I have a lot of traditional flowers in my gardens - things planted by past generations that have adapted well to the prairie and seem as though they were probably always here. Things like the peonies which are blooming magnificently right now, the iris, the tulips and daffodils, and annuals like petunias and zinnias.
However, sometimes it can be a challenge to keep some of those plants protected from the wind and watered enough and so a few years ago, I started collecting and planting native flowers in my gardens. The purple coneflowers nearly take over as well as the pink Missouri primroses. I have started a False Indigo plant that I dug up from our pasture along with a pretty little grass with little white flowers called, simply, white eyed grass. Some wood sorrel started a couple of years ago has started filling in nicely and last year I found and planted a beardstongue which is just starting to bloom. Even some patches of Little Bluestem Grass planted amongst the flowers adds to the beauty of it.
Below are some pictures I've been taking of some of the flowers I have blooming this year. I have identified most of these through the website http://www.kswildflowers.org/ This is a great resource as the flowers as listed by color as well as by name, so it makes it pretty easy to find and identify flowers that I find.

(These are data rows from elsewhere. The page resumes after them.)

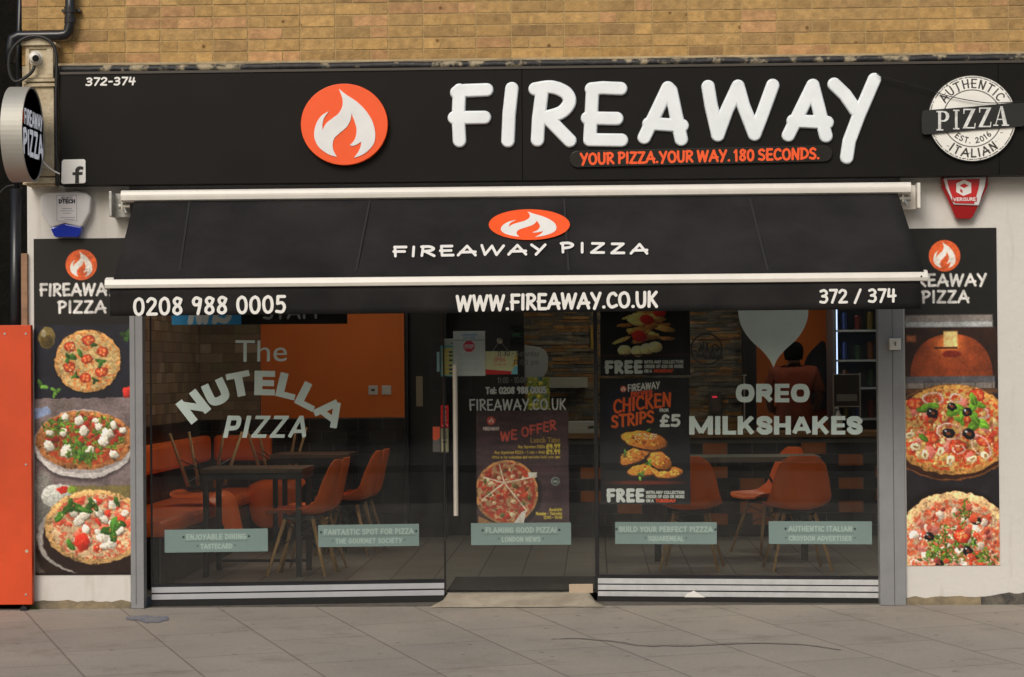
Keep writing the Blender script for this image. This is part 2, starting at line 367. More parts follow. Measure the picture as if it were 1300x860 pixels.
# ---- printed pictures: painted into the print's own mesh colours, in photograph pixels
def vnoise(X, Y, seed=0, octaves=4):
    out = np.zeros_like(X, dtype=float); amp = 1; tot = 0; r = np.random.RandomState(seed)
    for o in range(octaves):
        g = r.rand(64, 64); fx = X * 2 ** o + o * 17.3; fy = Y * 2 ** o + o * 9.1
        ix = np.floor(fx).astype(int); iy = np.floor(fy).astype(int); tx = fx - ix; ty = fy - iy
        tx = tx * tx * (3 - 2 * tx); ty = ty * ty * (3 - 2 * ty)
        a = g[iy % 64, ix % 64]; b = g[iy % 64, (ix + 1) % 64]; c = g[(iy + 1) % 64, ix % 64]; d = g[(iy + 1) % 64, (ix + 1) % 64]
        out += amp * ((a * (1 - tx) + b * tx) * (1 - ty) + (c * (1 - tx) + d * tx) * ty); tot += amp; amp *= .55
    return out / tot
class Canvas:
    def __init__(s, x0, x1, y0, y1, ss, bg):
        s.x0, s.x1, s.y0, s.y1, s.ss = x0, x1, y0, y1, ss
        s.nx = int((x1 - x0) * ss) + 1; s.ny = int((y1 - y0) * ss) + 1
        s.X, s.Y = np.meshgrid(np.linspace(x0, x1, s.nx), np.linspace(y0, y1, s.ny))
        s.C = np.zeros((s.ny, s.nx, 3)) + np.array(bg) / 255.0
    def win(s, x0, x1, y0, y1):
        i0 = max(0, int((x0 - s.x0) * s.ss) - 1); i1 = min(s.nx, int((x1 - s.x0) * s.ss) + 3)
        j0 = max(0, int((y0 - s.y0) * s.ss) - 1); j1 = min(s.ny, int((y1 - s.y0) * s.ss) + 3)
        return (slice(j0, max(j0, j1)), slice(i0, max(i0, i1)))
    def put(s, sl_, a, col):
        col = np.array(col) / 255.0 if np.ndim(col) == 1 else col
        s.C[sl_] = s.C[sl_] * (1 - a[..., None]) + col * a[..., None]
    def rect(s, x0, x1, y0, y1, col, soft=0.4):
        w = s.win(x0 - 1, x1 + 1, y0 - 1, y1 + 1); X, Y = s.X[w], s.Y[w]
        d = np.minimum(np.minimum(X - x0, x1 - X), np.minimum(Y - y0, y1 - Y)); s.put(w, np.clip(d / soft + .5, 0, 1), col)
    def poly(s, pts, col, soft=.6):
        xs = [p[0] for p in pts]; ys = [p[1] for p in pts]; w = s.win(min(xs) - 1, max(xs) + 1, min(ys) - 1, max(ys) + 1); X, Y = s.X[w], s.Y[w]
        if X.size == 0: return
        ins = np.zeros(X.shape, bool); D = np.full(X.shape, 1e9); n = len(pts)
        for i in range(n):
            (ax, ay), (bx, by) = pts[i], pts[(i + 1) % n]
            c = ((ay > Y) != (by > Y)) & (X < (bx - ax) * (Y - ay) / ((by - ay) or 1e-9) + ax); ins ^= c
            D = np.minimum(D, seg_dist(X, Y, ax, ay, bx, by))
        s.put(w, np.clip(np.where(ins, D, -D) / soft + .5, 0, 1), col)
    def strokes(s, polys, hw, col, soft=.5, alpha=1.0):
        for q in polys:
            xs = [p[0] for p in q]; ys = [p[1] for p in q]; w = s.win(min(xs) - hw - 1, max(xs) + hw + 1, min(ys) - hw - 1, max(ys) + hw + 1); X, Y = s.X[w], s.Y[w]
            if X.size == 0: continue
            D = np.full(X.shape, 1e9)
            for a, b in zip(q[:-1], q[1:]): D = np.minimum(D, seg_dist(X, Y, a[0], a[1], b[0], b[1]))
            s.put(w, np.clip((hw - D) / soft + .5, 0, 1) * alpha, col)
    def text(s, t, x0, x1, yb, cap, hw, col, yb1=None, **k): s.strokes(layout(t, x0, x1, yb, yb if yb1 is None else yb1, cap, **k), hw, col)
    def blob(s, cx, cy, rx, ry, ang, col, irr=.15, soft=.8, seed=0, shade=.25, nz=.12, ring=0, pow_=2.0):
        r = max(rx, ry) * 1.35 + 1; w = s.win(cx - r, cx + r, cy - r, cy + r); X, Y = s.X[w] - cx, s.Y[w] - cy
        if X.size == 0: return
        c, n = math.cos(ang), math.sin(ang); u = (X * c + Y * n) / rx; v = (-X * n + Y * c) / ry
        q = (np.abs(u) ** pow_ + np.abs(v) ** pow_) ** (1 / pow_); fq = 3.0 / max(rx, ry)
        nn = vnoise(s.X[w] * fq + seed * 3.7, s.Y[w] * fq + seed * 1.3, seed % 50, 3) - .5
        q = q + nn * irr * 2; d = (1 - q) * min(rx, ry)
        a = np.clip(d / soft + .5, 0, 1)
        if ring: a = a * np.clip((ring - d) / soft + .5, 0, 1)
        sh = 1 + shade * (-(X + 1.4 * Y) / max(rx, ry)) * .6
        n2 = vnoise(s.X[w] * .9 + seed, s.Y[w] * .9, (seed * 7) % 97, 3) - .5
        cc = np.clip((np.array(col) / 255.0)[None, None, :] * (sh * (1 + n2 * nz * 4))[..., None], 0, 1)
        s.put(w, a, cc)
    def shade(s, f): s.C = np.clip(s.C * f[..., None], 0, 1)
    def mesh(s, plane, off, rect=None, gain=1.0, name="print", photo=0, warp_y=1e9):
        """rect = (X0, X1, Z0, Z1) distances along plane.u from plane.o and heights"""
        X0, X1, Z0, Z1 = rect; U, V = np.meshgrid(np.linspace(X0, X1, s.nx), np.linspace(Z1, Z0, s.ny))
        o = np.array(plane.o) + np.array(plane.n) * off; u = np.array(plane.u); v = np.array(plane.v)
        co = o + U[..., None] * u + V[..., None] * v; co = co.reshape(-1, 3)
        k = np.arange(s.nx * s.ny).reshape(s.ny, s.nx)
        if photo:
            wx = (vnoise(s.X * .16, s.Y * .16, 91, 2) - .5) * 8; wy = (vnoise(s.X * .16 + 9, s.Y * .16, 92, 2) - .5) * 8; hd = (s.Y > warp_y) * 1.0
            jj, ii = np.mgrid[0:s.ny, 0:s.nx]; jj = np.clip(jj + wy * s.ss * .42 * hd, 0, s.ny - 1).astype(int); ii = np.clip(ii + wx * s.ss * .42 * hd, 0, s.nx - 1).astype(int); s.C = s.C[jj, ii]
            m = s.C.copy(); g = m.mean(2, keepdims=True); n1 = vnoise(s.X * .055, s.Y * .055, 77, 3); n2 = vnoise(s.X * .45, s.Y * .45, 78, 3); n3 = vnoise(s.X * 1.3, s.Y * 1.3, 79, 2)
            for _ in range(photo): q = np.pad(m, ((1, 1), (1, 1), (0, 0)), 'edge'); m = (q[1:-1, 1:-1] * 2 + q[:-2, 1:-1] + q[2:, 1:-1] + q[1:-1, :-2] + q[1:-1, 2:]) / 6
            s.C = np.clip((g + (m - g) * .96) * (.56 + .42 * n1 + .36 * n2 + .10 * n3)[..., None], 0, 1)
        fc = np.stack([k[:-1, :-1], k[1:, :-1], k[1:, 1:], k[:-1, 1:]], -1).reshape(-1, 4)
        return np_mesh(name, co, fc, np.clip(lin(s.C.reshape(-1, 3)) * gain, 0, .92))
def plane_rect(pl, x0, x1, y0, y1):
    """straight rectangle on a plane under four pixel bounds"""
    ym = (y0 + y1) / 2; xm = (x0 + x1) / 2
    f = lambda x, y: pl.at(x, y) - pl.o
    return (f(x0, ym).dot(pl.u), f(x1, ym).dot(pl.u), f(xm, y1).dot(pl.v), f(xm, y0).dot(pl.v))
def panel(name, cv, pl, off, thick, back_mat, front_mat, parent, rect=None, gain=1.0, photo=0, warp_y=1e9):
    """a real sheet: solid backing with the printed face 0.4 mm in front of it"""
    rc = rect or plane_rect(pl, cv.x0, cv.x1, cv.y0, cv.y1)
    b = MB(); o = pl.o + pl.n * off
    q = [o + pl.u * a + pl.v * z for a, z in ((rc[0], rc[2]), (rc[1], rc[2]), (rc[1], rc[3]), (rc[0], rc[3]))]
    b.prism(q, pl.n * thick)
    bo = b.build(name, back_mat, parent)
    pr = link("print", cv.mesh(pl, off + thick + .0006, rc, gain, photo=photo, warp_y=warp_y), front_mat, bo)
    return bo
FL_RAW = [('c', 370, 140), (430, 187), (510, 240), (580, 310), (630, 390), (653, 480), (645, 560), (600, 620), (550, 655), ('c', 487, 678), (520, 635), (540, 590), ('c', 545, 552), (510, 573), (480, 584), ('c', 455, 580), (488, 545), (505, 500), (508, 450), (495, 400), (480, 360), ('c', 470, 330), (460, 385), (430, 438), (370, 490), (335, 525), (322, 570), (328, 620), ('c', 355, 670), (290, 650), (220, 600), (185, 540), (178, 480), (195, 410), (235, 350), ('c', 292, 315), (258, 362), (243, 410), ('c', 243, 465), (270, 412), (320, 370), (370, 330), (396, 280), (400, 230), (388, 185)]
def flame_pts():
    out = []; run = []
    raw = FL_RAW + [FL_RAW[0]]
    for p in raw:
        if len(p) == 3:
            if run:
                run.append((p[1], p[2])); c = catmull(run, 5); out += c[:-1]
            run = [(p[1], p[2])]
        else: run.append(p)
    return [((x - 418) / 338.0, (y - 425) / 316.0) for x, y in out]
FLAME = flame_pts()
def flame_at(cx, cy, rx, ry, shear=0.0): return [(cx + u * rx + shear * v * ry, cy + v * ry) for u, v in FLAME]
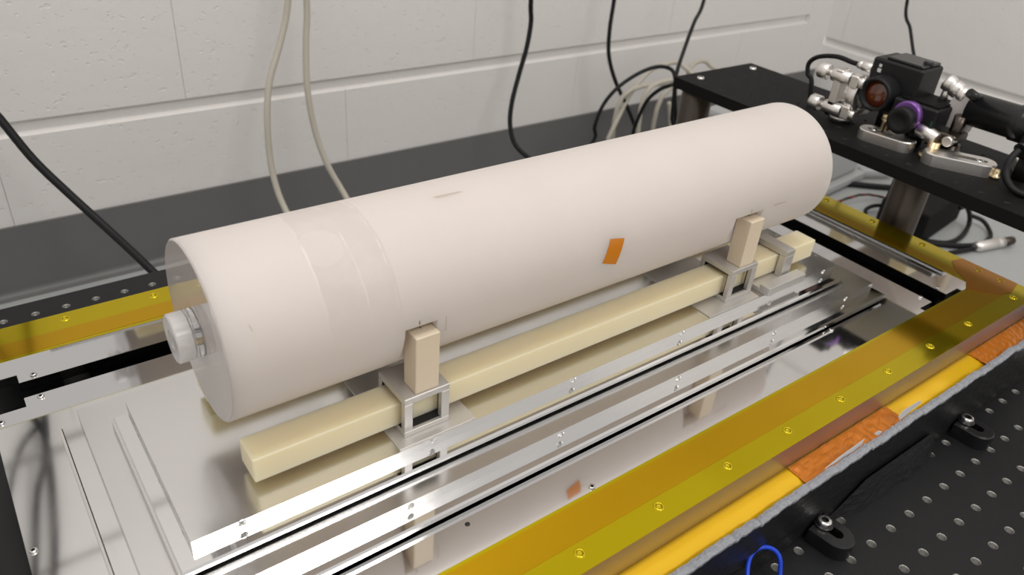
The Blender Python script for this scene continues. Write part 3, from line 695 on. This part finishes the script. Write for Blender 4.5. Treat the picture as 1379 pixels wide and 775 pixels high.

Beardstongue - dug up last year while it was blooming. I was really happy when it came up and bloomed so well this year.












Pink Primroses - always beautiful and very prolific - actually can be rather invasive, but I just fight them back into the areas where I want them and they don't seem to mind - just keep blooming for weeks.


This plant is called Moth Mullin. I found a few of them blooming in the pasture when I was checking calves last spring. Couldn't resist the pretty little white flowers with purple centers. They shoot up about 2'-3' tall and the flowers are about 1" across. It starts blooming at the bottom and the buds above open later - rather like a hollyhock. I found out that this one reseeds itself quite well and have had to be a little ruthless about taking out seedlings so that it doesn't choke out everything else. Growing in the pasture, they are contained by native grasses, etc., but in the garden where they could have free range, they come up everywhere! They're worth the extra work now that they are blooming.